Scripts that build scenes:
================

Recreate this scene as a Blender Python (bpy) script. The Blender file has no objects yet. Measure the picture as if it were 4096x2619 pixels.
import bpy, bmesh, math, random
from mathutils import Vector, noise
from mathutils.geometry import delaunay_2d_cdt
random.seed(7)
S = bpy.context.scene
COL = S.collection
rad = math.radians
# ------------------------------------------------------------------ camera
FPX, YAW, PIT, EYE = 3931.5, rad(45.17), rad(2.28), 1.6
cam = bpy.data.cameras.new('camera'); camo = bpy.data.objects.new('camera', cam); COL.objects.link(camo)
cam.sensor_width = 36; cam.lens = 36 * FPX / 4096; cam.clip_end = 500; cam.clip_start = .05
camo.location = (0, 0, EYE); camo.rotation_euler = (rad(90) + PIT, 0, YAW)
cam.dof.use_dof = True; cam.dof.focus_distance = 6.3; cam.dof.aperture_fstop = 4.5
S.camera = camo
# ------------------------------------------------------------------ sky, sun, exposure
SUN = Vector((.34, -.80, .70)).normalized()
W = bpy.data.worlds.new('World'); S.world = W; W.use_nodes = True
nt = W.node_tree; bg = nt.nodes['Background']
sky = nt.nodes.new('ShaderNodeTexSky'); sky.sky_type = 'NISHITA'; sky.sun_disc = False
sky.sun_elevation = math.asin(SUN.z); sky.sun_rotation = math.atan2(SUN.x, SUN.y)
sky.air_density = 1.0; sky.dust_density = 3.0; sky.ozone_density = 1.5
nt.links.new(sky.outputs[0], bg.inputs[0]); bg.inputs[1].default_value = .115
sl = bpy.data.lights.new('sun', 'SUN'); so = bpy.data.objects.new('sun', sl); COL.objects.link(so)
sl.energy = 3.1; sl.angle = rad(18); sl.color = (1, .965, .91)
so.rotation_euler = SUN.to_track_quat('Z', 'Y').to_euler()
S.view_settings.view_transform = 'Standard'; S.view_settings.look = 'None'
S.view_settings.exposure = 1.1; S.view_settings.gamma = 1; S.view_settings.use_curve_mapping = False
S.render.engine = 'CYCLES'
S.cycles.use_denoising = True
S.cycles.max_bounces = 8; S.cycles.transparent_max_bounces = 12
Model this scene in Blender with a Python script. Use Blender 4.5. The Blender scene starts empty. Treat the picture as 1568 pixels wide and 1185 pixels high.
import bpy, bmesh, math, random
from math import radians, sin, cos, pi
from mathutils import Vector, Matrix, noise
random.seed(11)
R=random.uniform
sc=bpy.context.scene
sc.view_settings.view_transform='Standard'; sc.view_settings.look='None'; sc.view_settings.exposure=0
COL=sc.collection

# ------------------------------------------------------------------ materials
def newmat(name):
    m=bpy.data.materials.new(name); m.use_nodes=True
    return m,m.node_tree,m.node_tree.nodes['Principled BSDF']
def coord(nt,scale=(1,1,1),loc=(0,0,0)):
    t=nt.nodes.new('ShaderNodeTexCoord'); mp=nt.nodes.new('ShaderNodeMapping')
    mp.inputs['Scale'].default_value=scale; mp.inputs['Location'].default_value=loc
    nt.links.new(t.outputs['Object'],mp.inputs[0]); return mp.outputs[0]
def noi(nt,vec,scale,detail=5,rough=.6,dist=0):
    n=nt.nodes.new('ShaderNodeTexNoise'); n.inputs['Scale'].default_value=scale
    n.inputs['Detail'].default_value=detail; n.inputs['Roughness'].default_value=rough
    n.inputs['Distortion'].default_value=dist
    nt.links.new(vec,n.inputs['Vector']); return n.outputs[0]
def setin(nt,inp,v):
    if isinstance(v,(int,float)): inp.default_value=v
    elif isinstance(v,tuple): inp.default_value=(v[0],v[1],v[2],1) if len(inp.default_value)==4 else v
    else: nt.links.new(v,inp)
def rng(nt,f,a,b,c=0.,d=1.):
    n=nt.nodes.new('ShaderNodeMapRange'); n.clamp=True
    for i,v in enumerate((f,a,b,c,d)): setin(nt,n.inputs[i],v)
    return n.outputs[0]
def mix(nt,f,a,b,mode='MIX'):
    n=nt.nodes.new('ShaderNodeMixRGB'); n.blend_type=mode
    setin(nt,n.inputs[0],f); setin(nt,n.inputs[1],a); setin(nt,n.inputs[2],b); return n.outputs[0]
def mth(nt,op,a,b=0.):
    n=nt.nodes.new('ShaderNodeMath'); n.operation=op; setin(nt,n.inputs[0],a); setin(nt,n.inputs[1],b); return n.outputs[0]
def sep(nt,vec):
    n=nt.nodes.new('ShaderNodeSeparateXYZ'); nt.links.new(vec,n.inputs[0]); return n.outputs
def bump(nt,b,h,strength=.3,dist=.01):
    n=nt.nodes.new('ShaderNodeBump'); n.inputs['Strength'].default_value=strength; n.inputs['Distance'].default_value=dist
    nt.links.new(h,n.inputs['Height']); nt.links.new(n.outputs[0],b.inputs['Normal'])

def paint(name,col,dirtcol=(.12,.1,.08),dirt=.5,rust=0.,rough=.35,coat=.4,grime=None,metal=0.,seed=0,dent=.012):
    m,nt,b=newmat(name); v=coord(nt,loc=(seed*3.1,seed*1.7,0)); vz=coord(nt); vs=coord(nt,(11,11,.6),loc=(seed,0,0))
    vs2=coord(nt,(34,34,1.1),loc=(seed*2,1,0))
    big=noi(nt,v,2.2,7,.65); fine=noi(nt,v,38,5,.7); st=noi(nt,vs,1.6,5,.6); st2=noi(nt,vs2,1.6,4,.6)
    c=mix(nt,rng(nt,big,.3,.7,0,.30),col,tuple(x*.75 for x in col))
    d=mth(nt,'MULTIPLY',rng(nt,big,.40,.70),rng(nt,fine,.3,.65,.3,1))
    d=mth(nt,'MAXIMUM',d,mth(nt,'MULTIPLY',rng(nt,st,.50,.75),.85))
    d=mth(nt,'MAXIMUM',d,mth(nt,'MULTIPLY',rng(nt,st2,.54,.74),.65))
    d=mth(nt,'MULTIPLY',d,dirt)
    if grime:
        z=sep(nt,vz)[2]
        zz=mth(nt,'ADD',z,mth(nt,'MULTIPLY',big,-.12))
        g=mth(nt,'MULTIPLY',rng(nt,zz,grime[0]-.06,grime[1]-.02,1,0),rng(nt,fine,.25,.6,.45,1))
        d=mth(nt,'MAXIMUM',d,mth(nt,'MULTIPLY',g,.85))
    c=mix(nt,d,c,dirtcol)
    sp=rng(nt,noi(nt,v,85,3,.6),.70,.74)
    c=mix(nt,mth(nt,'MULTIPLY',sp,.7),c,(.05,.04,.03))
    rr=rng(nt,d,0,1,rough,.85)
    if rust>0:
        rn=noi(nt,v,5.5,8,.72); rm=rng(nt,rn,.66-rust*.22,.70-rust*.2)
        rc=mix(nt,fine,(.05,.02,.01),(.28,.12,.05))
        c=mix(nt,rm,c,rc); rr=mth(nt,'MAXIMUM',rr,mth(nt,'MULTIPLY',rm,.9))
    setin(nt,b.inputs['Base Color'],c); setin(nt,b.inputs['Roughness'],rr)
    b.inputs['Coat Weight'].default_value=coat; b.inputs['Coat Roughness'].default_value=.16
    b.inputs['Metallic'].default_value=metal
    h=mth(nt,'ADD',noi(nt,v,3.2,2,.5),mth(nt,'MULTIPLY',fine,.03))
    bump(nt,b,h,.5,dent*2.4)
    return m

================

Given task
Write out every line from the records above, word for word.

Solution to this exercise
Recreate this scene as a Blender Python (bpy) script. The Blender file has no objects yet. Measure the picture as if it were 4096x2619 pixels.
import bpy, bmesh, math, random
from mathutils import Vector, noise
from mathutils.geometry import delaunay_2d_cdt
random.seed(7)
S = bpy.context.scene
COL = S.collection
rad = math.radians
# ------------------------------------------------------------------ camera
FPX, YAW, PIT, EYE = 3931.5, rad(45.17), rad(2.28), 1.6
cam = bpy.data.cameras.new('camera'); camo = bpy.data.objects.new('camera', cam); COL.objects.link(camo)
cam.sensor_width = 36; cam.lens = 36 * FPX / 4096; cam.clip_end = 500; cam.clip_start = .05
camo.location = (0, 0, EYE); camo.rotation_euler = (rad(90) + PIT, 0, YAW)
cam.dof.use_dof = True; cam.dof.focus_distance = 6.3; cam.dof.aperture_fstop = 4.5
S.camera = camo
# ------------------------------------------------------------------ sky, sun, exposure
SUN = Vector((.34, -.80, .70)).normalized()
W = bpy.data.worlds.new('World'); S.world = W; W.use_nodes = True
nt = W.node_tree; bg = nt.nodes['Background']
sky = nt.nodes.new('ShaderNodeTexSky'); sky.sky_type = 'NISHITA'; sky.sun_disc = False
sky.sun_elevation = math.asin(SUN.z); sky.sun_rotation = math.atan2(SUN.x, SUN.y)
sky.air_density = 1.0; sky.dust_density = 3.0; sky.ozone_density = 1.5
nt.links.new(sky.outputs[0], bg.inputs[0]); bg.inputs[1].default_value = .115
sl = bpy.data.lights.new('sun', 'SUN'); so = bpy.data.objects.new('sun', sl); COL.objects.link(so)
sl.energy = 3.1; sl.angle = rad(18); sl.color = (1, .965, .91)
so.rotation_euler = SUN.to_track_quat('Z', 'Y').to_euler()
S.view_settings.view_transform = 'Standard'; S.view_settings.look = 'None'
S.view_settings.exposure = 1.1; S.view_settings.gamma = 1; S.view_settings.use_curve_mapping = False
S.render.engine = 'CYCLES'
S.cycles.use_denoising = True
S.cycles.max_bounces = 8; S.cycles.transparent_max_bounces = 12
Model this scene in Blender with a Python script. Use Blender 4.5. The Blender scene starts empty. Treat the picture as 1568 pixels wide and 1185 pixels high.
import bpy, bmesh, math, random
from math import radians, sin, cos, pi
from mathutils import Vector, Matrix, noise
random.seed(11)
R=random.uniform
sc=bpy.context.scene
sc.view_settings.view_transform='Standard'; sc.view_settings.look='None'; sc.view_settings.exposure=0
COL=sc.collection

# ------------------------------------------------------------------ materials
def newmat(name):
    m=bpy.data.materials.new(name); m.use_nodes=True
    return m,m.node_tree,m.node_tree.nodes['Principled BSDF']
def coord(nt,scale=(1,1,1),loc=(0,0,0)):
    t=nt.nodes.new('ShaderNodeTexCoord'); mp=nt.nodes.new('ShaderNodeMapping')
    mp.inputs['Scale'].default_value=scale; mp.inputs['Location'].default_value=loc
    nt.links.new(t.outputs['Object'],mp.inputs[0]); return mp.outputs[0]
def noi(nt,vec,scale,detail=5,rough=.6,dist=0):
    n=nt.nodes.new('ShaderNodeTexNoise'); n.inputs['Scale'].default_value=scale
    n.inputs['Detail'].default_value=detail; n.inputs['Roughness'].default_value=rough
    n.inputs['Distortion'].default_value=dist
    nt.links.new(vec,n.inputs['Vector']); return n.outputs[0]
def setin(nt,inp,v):
    if isinstance(v,(int,float)): inp.default_value=v
    elif isinstance(v,tuple): inp.default_value=(v[0],v[1],v[2],1) if len(inp.default_value)==4 else v
    else: nt.links.new(v,inp)
def rng(nt,f,a,b,c=0.,d=1.):
    n=nt.nodes.new('ShaderNodeMapRange'); n.clamp=True
    for i,v in enumerate((f,a,b,c,d)): setin(nt,n.inputs[i],v)
    return n.outputs[0]
def mix(nt,f,a,b,mode='MIX'):
    n=nt.nodes.new('ShaderNodeMixRGB'); n.blend_type=mode
    setin(nt,n.inputs[0],f); setin(nt,n.inputs[1],a); setin(nt,n.inputs[2],b); return n.outputs[0]
def mth(nt,op,a,b=0.):
    n=nt.nodes.new('ShaderNodeMath'); n.operation=op; setin(nt,n.inputs[0],a); setin(nt,n.inputs[1],b); return n.outputs[0]
def sep(nt,vec):
    n=nt.nodes.new('ShaderNodeSeparateXYZ'); nt.links.new(vec,n.inputs[0]); return n.outputs
def bump(nt,b,h,strength=.3,dist=.01):
    n=nt.nodes.new('ShaderNodeBump'); n.inputs['Strength'].default_value=strength; n.inputs['Distance'].default_value=dist
    nt.links.new(h,n.inputs['Height']); nt.links.new(n.outputs[0],b.inputs['Normal'])

def paint(name,col,dirtcol=(.12,.1,.08),dirt=.5,rust=0.,rough=.35,coat=.4,grime=None,metal=0.,seed=0,dent=.012):
    m,nt,b=newmat(name); v=coord(nt,loc=(seed*3.1,seed*1.7,0)); vz=coord(nt); vs=coord(nt,(11,11,.6),loc=(seed,0,0))
    vs2=coord(nt,(34,34,1.1),loc=(seed*2,1,0))
    big=noi(nt,v,2.2,7,.65); fine=noi(nt,v,38,5,.7); st=noi(nt,vs,1.6,5,.6); st2=noi(nt,vs2,1.6,4,.6)
    c=mix(nt,rng(nt,big,.3,.7,0,.30),col,tuple(x*.75 for x in col))
    d=mth(nt,'MULTIPLY',rng(nt,big,.40,.70),rng(nt,fine,.3,.65,.3,1))
    d=mth(nt,'MAXIMUM',d,mth(nt,'MULTIPLY',rng(nt,st,.50,.75),.85))
    d=mth(nt,'MAXIMUM',d,mth(nt,'MULTIPLY',rng(nt,st2,.54,.74),.65))
    d=mth(nt,'MULTIPLY',d,dirt)
    if grime:
        z=sep(nt,vz)[2]
        zz=mth(nt,'ADD',z,mth(nt,'MULTIPLY',big,-.12))
        g=mth(nt,'MULTIPLY',rng(nt,zz,grime[0]-.06,grime[1]-.02,1,0),rng(nt,fine,.25,.6,.45,1))
        d=mth(nt,'MAXIMUM',d,mth(nt,'MULTIPLY',g,.85))
    c=mix(nt,d,c,dirtcol)
    sp=rng(nt,noi(nt,v,85,3,.6),.70,.74)
    c=mix(nt,mth(nt,'MULTIPLY',sp,.7),c,(.05,.04,.03))
    rr=rng(nt,d,0,1,rough,.85)
    if rust>0:
        rn=noi(nt,v,5.5,8,.72); rm=rng(nt,rn,.66-rust*.22,.70-rust*.2)
        rc=mix(nt,fine,(.05,.02,.01),(.28,.12,.05))
        c=mix(nt,rm,c,rc); rr=mth(nt,'MAXIMUM',rr,mth(nt,'MULTIPLY',rm,.9))
    setin(nt,b.inputs['Base Color'],c); setin(nt,b.inputs['Roughness'],rr)
    b.inputs['Coat Weight'].default_value=coat; b.inputs['Coat Roughness'].default_value=.16
    b.inputs['Metallic'].default_value=metal
    h=mth(nt,'ADD',noi(nt,v,3.2,2,.5),mth(nt,'MULTIPLY',fine,.03))
    bump(nt,b,h,.5,dent*2.4)
    return m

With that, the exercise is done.